You can see the query's source underneath the query description on the Query Summary page, as shown in the image below. If you have a source code management integration enabled, Sentry will also show a link to open the query's source in the relevant repository.

Example of Query Source

Click on an endpoint to open its samples list. This side panel shows summary metrics (QPM and average duration) for the query in the specific endpoint.

The table shows a sample list of events, their span duration, and the difference in duration compared to average. This table is sorted by longest span duration.

Sentry automatically finds a variety of samples to help you investigate performance problems. The chosen events will cover the entire selected time range, as well as a range of durations (both faster than, slower than, and near the average duration). You can get a sense of the performance characteristics by comparing different sample events.

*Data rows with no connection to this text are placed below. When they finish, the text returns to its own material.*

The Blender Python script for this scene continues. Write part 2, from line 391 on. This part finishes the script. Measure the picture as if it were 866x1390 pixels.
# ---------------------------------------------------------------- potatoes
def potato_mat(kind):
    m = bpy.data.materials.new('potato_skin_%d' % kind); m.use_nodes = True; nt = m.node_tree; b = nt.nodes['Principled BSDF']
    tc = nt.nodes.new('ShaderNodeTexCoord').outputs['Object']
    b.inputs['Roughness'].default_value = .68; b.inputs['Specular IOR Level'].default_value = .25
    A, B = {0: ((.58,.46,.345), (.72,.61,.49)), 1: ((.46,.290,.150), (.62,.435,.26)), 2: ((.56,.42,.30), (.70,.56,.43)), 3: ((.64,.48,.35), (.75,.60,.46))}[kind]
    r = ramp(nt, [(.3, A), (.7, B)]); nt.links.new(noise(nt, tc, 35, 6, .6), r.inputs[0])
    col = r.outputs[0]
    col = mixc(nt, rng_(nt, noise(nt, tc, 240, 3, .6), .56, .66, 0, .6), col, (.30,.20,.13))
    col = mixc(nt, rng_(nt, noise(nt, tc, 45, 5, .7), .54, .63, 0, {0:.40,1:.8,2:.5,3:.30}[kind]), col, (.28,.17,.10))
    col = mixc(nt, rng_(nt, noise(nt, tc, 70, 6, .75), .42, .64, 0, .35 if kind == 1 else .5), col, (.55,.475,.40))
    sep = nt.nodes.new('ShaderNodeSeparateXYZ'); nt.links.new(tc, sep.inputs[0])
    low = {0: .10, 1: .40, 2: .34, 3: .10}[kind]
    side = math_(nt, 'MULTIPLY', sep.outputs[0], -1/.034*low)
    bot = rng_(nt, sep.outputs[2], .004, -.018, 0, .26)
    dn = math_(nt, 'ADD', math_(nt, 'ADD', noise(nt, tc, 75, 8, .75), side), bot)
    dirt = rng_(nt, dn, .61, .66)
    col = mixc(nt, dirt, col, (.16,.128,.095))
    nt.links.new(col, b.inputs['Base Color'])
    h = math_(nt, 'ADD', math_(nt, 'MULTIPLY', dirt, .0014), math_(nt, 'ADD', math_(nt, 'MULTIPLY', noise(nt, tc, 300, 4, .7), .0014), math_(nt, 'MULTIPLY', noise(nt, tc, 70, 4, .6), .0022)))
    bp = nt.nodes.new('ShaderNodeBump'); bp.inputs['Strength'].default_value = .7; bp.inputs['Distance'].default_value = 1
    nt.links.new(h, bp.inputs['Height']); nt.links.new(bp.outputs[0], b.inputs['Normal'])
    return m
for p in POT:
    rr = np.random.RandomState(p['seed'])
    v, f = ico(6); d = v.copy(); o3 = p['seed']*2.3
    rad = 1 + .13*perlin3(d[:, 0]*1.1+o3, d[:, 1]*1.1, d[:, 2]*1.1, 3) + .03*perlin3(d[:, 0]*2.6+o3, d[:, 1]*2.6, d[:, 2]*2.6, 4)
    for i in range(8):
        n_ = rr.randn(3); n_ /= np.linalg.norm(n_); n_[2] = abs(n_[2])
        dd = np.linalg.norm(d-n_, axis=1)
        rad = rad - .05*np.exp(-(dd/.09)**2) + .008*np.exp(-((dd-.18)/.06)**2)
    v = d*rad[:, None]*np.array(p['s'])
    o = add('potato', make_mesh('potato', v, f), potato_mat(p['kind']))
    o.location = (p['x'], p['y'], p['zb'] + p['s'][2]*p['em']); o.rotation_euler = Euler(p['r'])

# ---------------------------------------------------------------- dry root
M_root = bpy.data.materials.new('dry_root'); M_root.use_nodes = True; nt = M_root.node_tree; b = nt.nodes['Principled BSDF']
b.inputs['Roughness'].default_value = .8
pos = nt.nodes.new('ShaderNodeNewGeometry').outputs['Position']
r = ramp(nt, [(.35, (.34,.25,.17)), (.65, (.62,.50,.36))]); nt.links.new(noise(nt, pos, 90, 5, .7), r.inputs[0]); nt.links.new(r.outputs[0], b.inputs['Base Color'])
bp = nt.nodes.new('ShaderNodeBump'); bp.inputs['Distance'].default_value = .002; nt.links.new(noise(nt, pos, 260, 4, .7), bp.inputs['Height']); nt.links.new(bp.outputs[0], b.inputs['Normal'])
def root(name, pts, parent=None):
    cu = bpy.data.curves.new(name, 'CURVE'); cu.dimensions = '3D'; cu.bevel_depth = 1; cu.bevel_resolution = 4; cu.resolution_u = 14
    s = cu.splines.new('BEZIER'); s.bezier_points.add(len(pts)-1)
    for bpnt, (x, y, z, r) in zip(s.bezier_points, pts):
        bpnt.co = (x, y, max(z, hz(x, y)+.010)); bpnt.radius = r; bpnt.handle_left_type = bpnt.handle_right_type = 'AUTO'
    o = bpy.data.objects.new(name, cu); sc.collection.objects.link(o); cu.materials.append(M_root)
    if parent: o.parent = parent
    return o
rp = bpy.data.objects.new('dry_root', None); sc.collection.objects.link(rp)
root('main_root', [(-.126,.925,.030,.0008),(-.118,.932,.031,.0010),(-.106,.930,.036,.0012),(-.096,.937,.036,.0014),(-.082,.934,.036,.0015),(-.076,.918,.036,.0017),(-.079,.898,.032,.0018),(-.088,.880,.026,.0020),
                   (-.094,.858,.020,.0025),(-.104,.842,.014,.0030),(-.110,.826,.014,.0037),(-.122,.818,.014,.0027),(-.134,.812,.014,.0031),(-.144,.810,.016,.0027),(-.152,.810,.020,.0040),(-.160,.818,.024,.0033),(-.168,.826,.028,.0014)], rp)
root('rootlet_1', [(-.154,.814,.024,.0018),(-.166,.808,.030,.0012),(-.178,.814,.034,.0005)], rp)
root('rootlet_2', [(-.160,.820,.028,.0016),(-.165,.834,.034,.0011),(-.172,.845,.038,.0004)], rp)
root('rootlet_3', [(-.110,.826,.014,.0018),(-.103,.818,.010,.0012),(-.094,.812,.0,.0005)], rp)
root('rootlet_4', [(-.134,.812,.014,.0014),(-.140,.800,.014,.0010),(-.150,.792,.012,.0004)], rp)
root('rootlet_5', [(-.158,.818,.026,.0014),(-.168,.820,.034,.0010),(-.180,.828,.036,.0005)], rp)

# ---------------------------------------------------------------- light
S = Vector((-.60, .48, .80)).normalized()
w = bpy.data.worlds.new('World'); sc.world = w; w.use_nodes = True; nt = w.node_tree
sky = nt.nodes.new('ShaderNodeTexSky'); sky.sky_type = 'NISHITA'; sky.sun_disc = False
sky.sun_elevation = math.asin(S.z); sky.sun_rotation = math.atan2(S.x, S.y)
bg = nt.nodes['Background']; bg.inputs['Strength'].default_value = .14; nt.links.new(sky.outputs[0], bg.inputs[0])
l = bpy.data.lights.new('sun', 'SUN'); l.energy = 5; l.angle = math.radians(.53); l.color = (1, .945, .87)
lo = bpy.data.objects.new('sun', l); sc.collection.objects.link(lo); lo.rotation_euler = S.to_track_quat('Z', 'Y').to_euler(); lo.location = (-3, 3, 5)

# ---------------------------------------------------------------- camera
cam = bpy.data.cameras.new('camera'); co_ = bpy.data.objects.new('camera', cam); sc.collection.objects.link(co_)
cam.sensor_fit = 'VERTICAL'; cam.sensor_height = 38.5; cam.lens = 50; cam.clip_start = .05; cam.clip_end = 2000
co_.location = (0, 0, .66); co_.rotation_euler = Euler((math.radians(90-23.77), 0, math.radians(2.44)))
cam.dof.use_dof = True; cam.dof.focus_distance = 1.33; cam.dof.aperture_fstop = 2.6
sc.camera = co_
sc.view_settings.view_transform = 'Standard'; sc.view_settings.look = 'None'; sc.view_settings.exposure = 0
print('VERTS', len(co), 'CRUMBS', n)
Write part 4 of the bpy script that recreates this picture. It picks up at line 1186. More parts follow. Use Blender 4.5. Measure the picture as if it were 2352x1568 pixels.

These same events are also represented as triangles shown in the average duration graph above.

You can generate a new list of random sample events by clicking the "Try Different Samples" button at the bottom.

From the sample list, you can drill down to specific good, average, or bad examples of a given query within a given endpoint. Click on an event ID to drill into the query's span details within the span waterfall of the Trace View page.

By default, queries are sorted by time spent, which serves as a proxy for the relative impact of a given query.

Every database query takes some time to execute. When an application sends a query, it waits for the database to receive the query, parse it, execute it, and return the result. In Sentry, the total time taken from sending the query to receiving the full result is called the query's duration. The query's time spent is the sum of all its durations in a given time period.

For example, an application might send a query like SELECT * FROM users LIMIT 10 every time a user calls the /users endpoint. The query might take anywhere from 100ms to 200ms to run, and the endpoint is called anywhere from 10 times a minute to 100 times in a minute depending on the time of day. The query's time spent is the sum of all of its durations that occurred in a given time period. Put another way, the time spent is the product of the average duration and queries per minute. In a high-throughput application, a query's time spent might be measured in weeks or months.

Time spent is a useful way to measure a query's relative impact, compared to other queries in an application. For example, if one query's time spent is 7 days, and another is just 2 hours, the query with more time spent is probably more impactful to fix. Even a small improvement in duration would result in a meaningful overall improvement. Time spent can also be a strong signal that something is wrong. Queries that suddenly start taking up more time are often signal a problem.